Tabitha Farthing

Hagood, M. “Quiet Comfort: Noise, Otherness, and the Mobile Production of Personal Space.” American Quarterly, vol. 63 no. 3, 2011, pp. 573-589. Project MUSE, doi:10.1353/aq. 2011.0036.

This article is centered on the Bose QuietComfort noise-cancelling headphones and their use as soundscaping devices in airports and on airplanes. It provides background information about Amar Bose, the company’s creator. The author also discusses the advertising for the product as portraying predominately upper-class white male consumers, and how this emphasizes the Western subjectivity associated with this technology.

The primary strength of this article is its specificity in topic that allows for a comprehensive, though not exhaustive, view of soundscaping by focusing on noise-cancelling headphones. This quality appeals to the audience because the narrow focus makes it easier to follow the argument. The credibility of the author is evident through the extensive examples and use of authoritative and diverse sources.

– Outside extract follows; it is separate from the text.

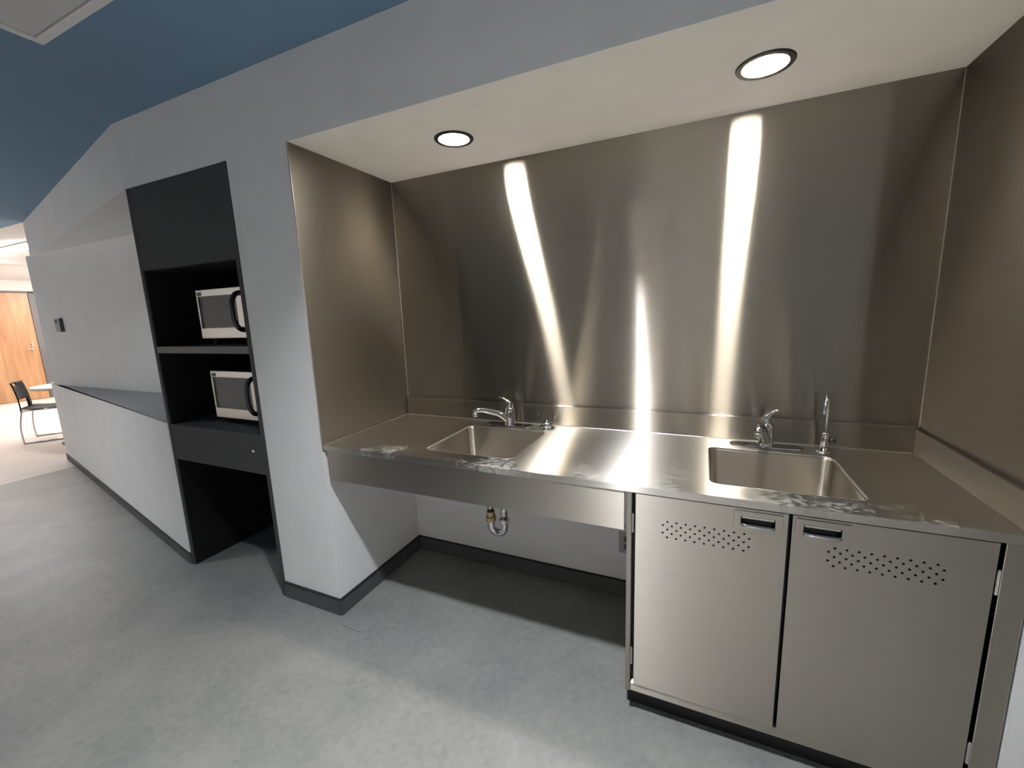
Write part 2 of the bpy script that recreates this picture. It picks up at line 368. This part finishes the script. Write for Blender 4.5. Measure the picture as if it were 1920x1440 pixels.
for (a,b,c,d) in SINKS:
    bm = B(); rings = []
    prof = [(0,0.0,0.032),(0.001,-0.012,0.032),(0.004,-0.15,0.034),(0.010,-0.172,0.040),(0.030,-0.186,0.05),(0.15,-0.191,0.03)]
    for ins,dz,r in prof:
        rings.append([bm.verts.new((x,y,ZC-0.0015+dz)) for x,y in rrect(a+ins,b-ins,c+ins,d-ins,r,7)])
    n = len(rings[0])
    for p,q in zip(rings, rings[1:]):
        for i in range(n): bm.faces.new((p[i],q[i],q[(i+1)%n],p[(i+1)%n]))
    bm.faces.new(rings[-1])
    bmesh.ops.recalc_face_normals(bm, faces=bm.faces)
    for f in bm.faces:
        if f.calc_center_median().z < ZC-0.185 and f.normal.z < 0: bmesh.ops.reverse_faces(bm, faces=bm.faces); break
    sk = obj('sink_basin', bm, M['st_sink'], ct, smooth=True)
    so = sk.modifiers.new('sheet','SOLIDIFY'); so.thickness = 0.0012; so.offset = -1
    cxs, cys = (a+b)/2, (c+d)/2
    dr = lathe(B(), [(0.004,0.001),(0.030,0.001),(0.034,0.003),(0.044,0.004),(0.046,0.001),(0.046,-0.004)], (cxs,cys,ZC-0.1925), n=24)
    obj('drain', dr, M['chrome'], sk, smooth=True)
    rim = B(); o_ = rrect(a-0.0005,b+0.0005,c-0.0005,d+0.0005,0.0325,7)
    tube(rim, [(x,y,ZC-0.001) for x,y in o_]+[(o_[0][0],o_[0][1],ZC-0.001)], 0.0016, 6)
    obj('sink_rim', rim, M['satin'], sk, smooth=True)

# ------------------------------------------------------------------ steel cabinet below the right sink
cabt = thing('sink_cabinet', 'stainless steel double-door cabinet with vent holes under the right-hand sink', 'cabinet', (1.82, 0.3, 0))
bm = B()
box(bm, 2.272, NW-0.004, 0.03, 0.60, 0.0, ZC-0.026)
box(bm, 1.366, 2.272, 0.585, 0.60, 0.086, ZC-0.026)
box(bm, 1.366, 2.272, 0.03, 0.60, 0.086, 0.10)
obj('carcass', bm, M['st_front'], cabt)
obj('side_panel', bx(1.350, 1.366, 0.004, 0.60, 0.094, ZC-0.026), M['st_vert'], cabt, bevel=0.0015)
obj('dark_backing', bx(1.367, 2.271, 0.026, 0.029, 0.101, ZC-0.027), M['black'], cabt)  # black sheet stands in for the shade inside, behind holes and gaps
obj('stile', bx(2.238, NW-0.004, 0.006, 0.03, 0.086, ZC-0.026), M['st_front'], cabt, bevel=0.002)
obj('bottom_rail', bx(1.366, 2.238, 0.006, 0.026, 0.095, 0.128), M['st_front'], cabt, bevel=0.003)
obj('toe_kick', bx(1.350, NW-0.004, 0.056, 0.075, 0.0, 0.086), M['black'], cabt)
hb = B()
for i in range(10): lathe(hb, [(0.0026,0.0065),(0.0026,0.009)], (1.545+i*0.0235,0,0.118), 'y', 8)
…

This article is useful to my research because it presents a function of headphones not conventionally discussed: soundscaping. This is described in the statement, “In these spaces where freedom proves illusory, soundscaping technology provides at least an illusion of freedom, offering the ability to disconnect from the networks of sound and sociality in which one is implicated.” The author is referring to the constraining environment of airplanes, and the escape from one’s surroundings that these headphones offer. As Bose advertises, the noise-cancelling technology is meant to give freedom of mind by mediating the background noise.